Before Musk, Twitter was always a place where employees cared for the product, worked hard, helped each other out, and tried to do what was right, Frohnhoefer said.

"If you think something's not right or not wrong, you say something. And if you think something needs to be done, you say something," he said of the pre-Musk times. "I think anyone's world view of Twitter is that we're just a bunch of lazy slackers. But we do work hard."

After Musk took over, the staff waited to learn about his next steps. The first communication the company got was about mass layoffs.

"No one even signed [the email]," he said. "It's cowardly the way they act and it's clear that they don't trust us. And people don't trust management. And it's basically destroyed everything in less than two weeks."

Frohnhoefer said his former colleagues are still looking out for each other as many face life after Twitter.

"I know people choose to stay for various reasons. But I know a lot of people they don't have visas, or they need to pay bills, or they have a mortgage to pay," he said — and they will remain working at a very different Twitter.

Musk risks advertising money and employee well-being, experts say

Both Zitron and Fisk describe the way Musk has gone about taking over Twitter as "insane" and "crazy."

The company's financial outlook is bleak as many advertisers have taken a "wait-and-see approach" in the meantime.
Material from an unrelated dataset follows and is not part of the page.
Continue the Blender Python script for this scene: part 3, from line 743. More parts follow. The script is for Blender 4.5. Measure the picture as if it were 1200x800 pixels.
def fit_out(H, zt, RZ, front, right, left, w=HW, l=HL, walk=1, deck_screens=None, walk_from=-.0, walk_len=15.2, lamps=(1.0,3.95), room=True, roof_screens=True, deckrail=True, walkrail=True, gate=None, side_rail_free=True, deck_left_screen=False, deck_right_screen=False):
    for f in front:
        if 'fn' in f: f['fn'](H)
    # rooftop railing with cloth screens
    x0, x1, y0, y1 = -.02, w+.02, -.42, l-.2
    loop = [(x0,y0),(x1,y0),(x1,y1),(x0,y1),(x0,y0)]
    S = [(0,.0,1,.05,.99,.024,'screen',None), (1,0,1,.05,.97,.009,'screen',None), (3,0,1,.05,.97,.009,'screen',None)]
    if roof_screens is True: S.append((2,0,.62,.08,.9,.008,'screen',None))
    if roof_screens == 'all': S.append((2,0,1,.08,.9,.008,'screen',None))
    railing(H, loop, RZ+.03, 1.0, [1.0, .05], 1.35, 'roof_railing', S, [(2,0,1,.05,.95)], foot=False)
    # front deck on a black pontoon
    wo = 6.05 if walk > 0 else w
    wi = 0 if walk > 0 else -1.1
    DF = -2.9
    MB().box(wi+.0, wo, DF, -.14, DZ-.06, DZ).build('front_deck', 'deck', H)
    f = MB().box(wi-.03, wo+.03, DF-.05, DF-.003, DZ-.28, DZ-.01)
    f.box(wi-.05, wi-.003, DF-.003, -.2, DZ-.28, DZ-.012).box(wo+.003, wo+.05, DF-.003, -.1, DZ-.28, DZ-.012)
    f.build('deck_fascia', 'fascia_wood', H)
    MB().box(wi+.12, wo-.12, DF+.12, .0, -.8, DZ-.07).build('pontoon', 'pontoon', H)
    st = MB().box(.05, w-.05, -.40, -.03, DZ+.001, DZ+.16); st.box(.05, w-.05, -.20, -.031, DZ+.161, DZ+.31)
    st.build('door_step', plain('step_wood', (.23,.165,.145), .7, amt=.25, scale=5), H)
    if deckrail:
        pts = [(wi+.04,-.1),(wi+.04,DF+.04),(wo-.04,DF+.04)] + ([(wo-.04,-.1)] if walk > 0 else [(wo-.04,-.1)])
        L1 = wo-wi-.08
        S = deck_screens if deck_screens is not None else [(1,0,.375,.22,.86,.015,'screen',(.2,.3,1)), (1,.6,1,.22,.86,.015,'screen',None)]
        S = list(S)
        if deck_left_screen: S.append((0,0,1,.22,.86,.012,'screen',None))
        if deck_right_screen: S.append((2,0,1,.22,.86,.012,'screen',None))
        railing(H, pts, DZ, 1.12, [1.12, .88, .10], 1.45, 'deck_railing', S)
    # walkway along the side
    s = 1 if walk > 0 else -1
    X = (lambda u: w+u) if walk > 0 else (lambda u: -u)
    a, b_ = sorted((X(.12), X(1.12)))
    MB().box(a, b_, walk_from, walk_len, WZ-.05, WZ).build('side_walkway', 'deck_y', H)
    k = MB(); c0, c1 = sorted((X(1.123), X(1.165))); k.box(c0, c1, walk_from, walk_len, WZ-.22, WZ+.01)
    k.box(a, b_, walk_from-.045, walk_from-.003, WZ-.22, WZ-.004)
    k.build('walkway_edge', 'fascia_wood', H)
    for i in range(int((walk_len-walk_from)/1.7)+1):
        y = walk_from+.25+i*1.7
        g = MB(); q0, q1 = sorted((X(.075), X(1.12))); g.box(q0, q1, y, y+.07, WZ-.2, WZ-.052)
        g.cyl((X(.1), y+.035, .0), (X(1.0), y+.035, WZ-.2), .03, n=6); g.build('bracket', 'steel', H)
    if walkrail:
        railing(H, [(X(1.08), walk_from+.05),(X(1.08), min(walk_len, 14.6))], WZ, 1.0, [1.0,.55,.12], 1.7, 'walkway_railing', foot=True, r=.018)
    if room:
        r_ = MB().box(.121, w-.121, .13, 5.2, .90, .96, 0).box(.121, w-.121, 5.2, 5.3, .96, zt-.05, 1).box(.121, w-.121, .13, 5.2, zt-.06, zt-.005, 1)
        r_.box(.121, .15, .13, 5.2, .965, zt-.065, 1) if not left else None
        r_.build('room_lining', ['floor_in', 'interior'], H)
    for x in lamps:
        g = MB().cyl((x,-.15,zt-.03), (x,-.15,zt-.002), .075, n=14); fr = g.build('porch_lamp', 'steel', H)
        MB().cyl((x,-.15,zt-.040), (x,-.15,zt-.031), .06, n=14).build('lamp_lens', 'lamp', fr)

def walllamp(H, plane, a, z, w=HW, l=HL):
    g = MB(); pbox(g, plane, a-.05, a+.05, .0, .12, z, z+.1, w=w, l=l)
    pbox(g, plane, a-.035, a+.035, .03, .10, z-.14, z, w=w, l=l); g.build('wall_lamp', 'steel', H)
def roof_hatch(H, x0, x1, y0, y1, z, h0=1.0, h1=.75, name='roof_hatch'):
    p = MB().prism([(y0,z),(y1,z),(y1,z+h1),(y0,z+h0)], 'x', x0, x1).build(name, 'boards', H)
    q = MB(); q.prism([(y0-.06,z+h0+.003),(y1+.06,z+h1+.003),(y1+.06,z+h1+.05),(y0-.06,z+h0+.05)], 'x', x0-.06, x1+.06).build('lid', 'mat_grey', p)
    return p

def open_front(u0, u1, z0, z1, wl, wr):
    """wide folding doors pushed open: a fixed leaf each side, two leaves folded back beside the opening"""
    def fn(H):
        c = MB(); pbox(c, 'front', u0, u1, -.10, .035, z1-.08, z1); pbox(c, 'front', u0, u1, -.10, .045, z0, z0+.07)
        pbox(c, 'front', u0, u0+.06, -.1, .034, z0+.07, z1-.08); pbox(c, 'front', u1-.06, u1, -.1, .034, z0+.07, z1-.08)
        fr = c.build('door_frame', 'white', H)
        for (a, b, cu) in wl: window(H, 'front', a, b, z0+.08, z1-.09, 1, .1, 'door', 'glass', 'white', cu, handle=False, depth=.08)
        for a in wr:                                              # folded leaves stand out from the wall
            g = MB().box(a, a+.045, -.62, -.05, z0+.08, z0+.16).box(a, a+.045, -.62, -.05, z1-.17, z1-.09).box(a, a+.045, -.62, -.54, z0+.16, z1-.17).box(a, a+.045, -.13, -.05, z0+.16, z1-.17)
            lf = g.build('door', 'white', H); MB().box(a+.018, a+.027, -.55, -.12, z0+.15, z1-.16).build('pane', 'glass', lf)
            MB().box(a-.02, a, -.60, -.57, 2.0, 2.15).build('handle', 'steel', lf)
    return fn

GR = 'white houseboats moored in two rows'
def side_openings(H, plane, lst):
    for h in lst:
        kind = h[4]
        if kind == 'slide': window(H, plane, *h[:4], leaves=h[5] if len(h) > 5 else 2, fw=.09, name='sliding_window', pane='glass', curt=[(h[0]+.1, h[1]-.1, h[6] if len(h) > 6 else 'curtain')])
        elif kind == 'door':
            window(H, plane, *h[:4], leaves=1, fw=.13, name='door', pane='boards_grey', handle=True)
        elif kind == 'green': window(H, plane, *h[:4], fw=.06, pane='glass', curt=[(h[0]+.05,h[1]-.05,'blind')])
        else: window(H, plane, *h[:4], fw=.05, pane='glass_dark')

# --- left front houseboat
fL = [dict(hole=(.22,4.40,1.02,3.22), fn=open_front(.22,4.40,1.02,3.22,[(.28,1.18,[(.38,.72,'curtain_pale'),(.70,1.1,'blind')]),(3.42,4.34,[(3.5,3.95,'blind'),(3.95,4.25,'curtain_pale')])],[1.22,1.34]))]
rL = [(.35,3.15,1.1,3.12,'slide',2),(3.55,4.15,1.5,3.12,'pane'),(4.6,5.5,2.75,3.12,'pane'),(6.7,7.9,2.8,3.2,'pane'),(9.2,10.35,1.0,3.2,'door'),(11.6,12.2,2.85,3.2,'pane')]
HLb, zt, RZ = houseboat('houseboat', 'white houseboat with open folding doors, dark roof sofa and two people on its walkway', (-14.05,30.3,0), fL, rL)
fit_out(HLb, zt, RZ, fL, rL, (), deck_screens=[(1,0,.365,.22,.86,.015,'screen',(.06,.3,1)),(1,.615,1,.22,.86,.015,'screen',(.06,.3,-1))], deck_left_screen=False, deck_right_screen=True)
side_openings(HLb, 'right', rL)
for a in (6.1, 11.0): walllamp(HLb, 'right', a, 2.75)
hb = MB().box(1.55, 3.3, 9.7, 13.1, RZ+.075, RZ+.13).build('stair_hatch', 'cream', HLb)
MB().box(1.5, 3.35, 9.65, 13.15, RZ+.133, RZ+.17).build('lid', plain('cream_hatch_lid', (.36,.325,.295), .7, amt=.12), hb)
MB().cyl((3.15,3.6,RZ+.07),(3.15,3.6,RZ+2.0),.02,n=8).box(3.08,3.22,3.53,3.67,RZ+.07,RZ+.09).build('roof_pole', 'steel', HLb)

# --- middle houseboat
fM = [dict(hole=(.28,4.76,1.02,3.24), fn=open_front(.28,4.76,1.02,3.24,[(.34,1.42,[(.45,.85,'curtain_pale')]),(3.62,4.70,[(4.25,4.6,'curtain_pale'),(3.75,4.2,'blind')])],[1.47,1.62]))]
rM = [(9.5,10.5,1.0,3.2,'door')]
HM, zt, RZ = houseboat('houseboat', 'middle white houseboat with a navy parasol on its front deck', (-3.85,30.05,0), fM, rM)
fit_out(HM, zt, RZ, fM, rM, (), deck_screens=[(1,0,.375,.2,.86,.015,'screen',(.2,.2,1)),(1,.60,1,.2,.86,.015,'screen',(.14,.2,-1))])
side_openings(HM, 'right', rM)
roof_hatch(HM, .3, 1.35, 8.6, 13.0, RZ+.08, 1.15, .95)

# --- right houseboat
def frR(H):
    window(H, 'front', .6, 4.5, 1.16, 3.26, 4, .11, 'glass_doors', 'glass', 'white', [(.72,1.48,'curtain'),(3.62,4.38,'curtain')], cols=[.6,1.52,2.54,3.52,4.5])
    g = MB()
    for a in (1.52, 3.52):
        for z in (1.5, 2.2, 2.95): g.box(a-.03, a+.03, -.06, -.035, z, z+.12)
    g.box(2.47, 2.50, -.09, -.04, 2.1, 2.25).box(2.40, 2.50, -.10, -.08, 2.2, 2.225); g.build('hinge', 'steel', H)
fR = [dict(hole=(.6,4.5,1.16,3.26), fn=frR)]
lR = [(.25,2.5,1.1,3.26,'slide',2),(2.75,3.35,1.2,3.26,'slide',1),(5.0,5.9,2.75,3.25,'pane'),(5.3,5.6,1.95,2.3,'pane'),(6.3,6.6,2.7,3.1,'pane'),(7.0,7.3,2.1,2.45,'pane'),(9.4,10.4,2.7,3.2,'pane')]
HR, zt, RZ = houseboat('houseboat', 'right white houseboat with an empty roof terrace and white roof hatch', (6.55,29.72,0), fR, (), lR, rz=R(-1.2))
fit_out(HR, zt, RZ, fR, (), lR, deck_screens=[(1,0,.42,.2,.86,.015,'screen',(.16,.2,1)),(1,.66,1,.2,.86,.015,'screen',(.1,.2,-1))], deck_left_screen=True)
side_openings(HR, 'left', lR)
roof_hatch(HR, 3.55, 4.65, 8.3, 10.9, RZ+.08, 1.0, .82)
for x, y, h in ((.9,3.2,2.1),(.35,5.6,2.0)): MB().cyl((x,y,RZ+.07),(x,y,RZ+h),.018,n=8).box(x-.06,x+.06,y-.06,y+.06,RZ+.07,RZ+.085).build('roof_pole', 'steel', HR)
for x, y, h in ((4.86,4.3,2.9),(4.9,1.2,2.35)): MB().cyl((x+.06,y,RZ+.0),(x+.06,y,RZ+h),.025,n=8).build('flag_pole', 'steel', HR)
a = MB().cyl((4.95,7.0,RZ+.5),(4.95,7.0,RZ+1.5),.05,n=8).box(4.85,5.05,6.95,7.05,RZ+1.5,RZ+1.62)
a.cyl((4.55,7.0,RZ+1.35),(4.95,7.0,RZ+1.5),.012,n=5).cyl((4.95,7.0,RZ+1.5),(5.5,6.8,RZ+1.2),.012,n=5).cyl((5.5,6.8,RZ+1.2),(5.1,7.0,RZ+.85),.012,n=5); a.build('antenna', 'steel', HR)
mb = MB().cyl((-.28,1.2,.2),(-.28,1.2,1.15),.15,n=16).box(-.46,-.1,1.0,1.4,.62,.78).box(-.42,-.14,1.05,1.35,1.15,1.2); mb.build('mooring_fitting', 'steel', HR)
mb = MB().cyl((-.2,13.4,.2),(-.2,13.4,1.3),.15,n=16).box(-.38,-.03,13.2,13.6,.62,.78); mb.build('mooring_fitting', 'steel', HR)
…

Under Musk's control, talks of the company going bankrupt have circulated.

"Advertisers are the only way back for Elon. If he cannot get those advertisers back, he is screwed," Zitron said.

Musk's new belief that employees should take a "hardcore" approach to work is likely going to make things worse, Zitron said.

"There's so much research out there that says if you overwork people, it literally kills them," he said. "And now he's turning to the remaining people, many of whom I'm sure have terrible survivor's guilt, who have to sit there and work these obscene hours to build products that they know will probably not generate the money that Elon Musk needs to keep employing them. We are looking at one of the worst financial transactions in history, and possibly one of the worst executives in history."

Twitter can potentially add more legal trouble to the messy plate, Fisk notes.

"We know that Twitter has been sued for this abrupt firing, which means they're going to pay 60 days of compensation to all those people who were laid off. That's a lot of money to pay people for work that the company is not going to get the benefit of," she said. "And then you add up arbitrary, or retaliatory firings, as [the Frohnhoefer firing] might be."

California, notably, has labor law making an employer's retaliation against employees, for a variety of reasons, illegal.

"That's a lot of litigation that seems unnecessary," Fisk said.